Stephen Dell'Aria said...

What enchanting scenes you paint. I like the rain swept streets; it must be March and the boy is being escorted off to school by his mother. What is the open structure at left?

Paulo J. Mendes said...

I like the rain swept streets too, and I couldn't help to paint a rainy scene since we have been under such weather for weeks...
The open structure is called an "espigueiro": It's a granary, for storage and drying of corn.

Sheila said...

Oh... Paulo I've become such a fan of your work. I swear when I sell a couple of paintings [okay maybe my first painting] I want to buy one of your beautiful pieces.
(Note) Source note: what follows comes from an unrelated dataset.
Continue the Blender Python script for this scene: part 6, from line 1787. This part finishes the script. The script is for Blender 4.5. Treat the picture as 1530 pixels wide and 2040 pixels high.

I love clicking on the image to look at the detail. I always find so many surprises. Today I was amazed at the lettering on the license plate of the bicycle!!! Love it!

Paulo J. Mendes said...

Thank you so much, Sheila!
It may be strange to think about a bicycle having a license plate, but it was mandatory until some years ago and I remember it when I was a child. Today it isn't necessary, but still can be seen, as some older people keep and gets around in their old faithful and rusty vintage bikes.

Villager said...

Que mais limpa fonte de energia para a bombagem de água? Ok, talvez uma nora com uma mula? Pensando melhor, talvez não seja assim tão limpa… No entanto, aqui fica uma sugestão para um futuro trabalho.

Mineke Reinders said...

What an interesting story about the windmills. I grew up in a country of windmills (Holland) but I didn't know any of this - thanks for sharing. Your painting is wonderful as always, I really enjoy the rainy day atmosphere too, which I always like, but especially now that we have been covered with snow and ice for so long here that a bit of rain would be a relief.

Paulo J. Mendes said...

Villager, também existiram algumas noras por esta região. Onde trabalho existe mesmo uma abandonada a poucos metros, que com sorte talvez acabe, como muitas, a enfeitar o jardim de uma vivenda...
Assim que aprender a desenhar uma, será de certeza o tema de um futuro trabalho!!

Mineke, you grew up in a nice country for a windmill lover!! I hope to visit Holland one day, as I am curious about its countryside and landscapes. It's funny that this painting has two things common to Holland: Windmills and bicycles.
Hope you can enjoy a nice rainy day soon. In Portugal, we had plenty for the last few weeks but finally we could enjoy a nice sunny morning, at least here around Porto!

Rob Carey said...

It is always so interesting to read the background to your posts. On this piece I especially like the way you showed the wet surface of the road. Great work again, Paulo.

Paulo J. Mendes said...

Thank you, Rob. I've always been fascinated by this kind of windmills. The road surface is something I see everywhere these wet days, and always make it look more interesting.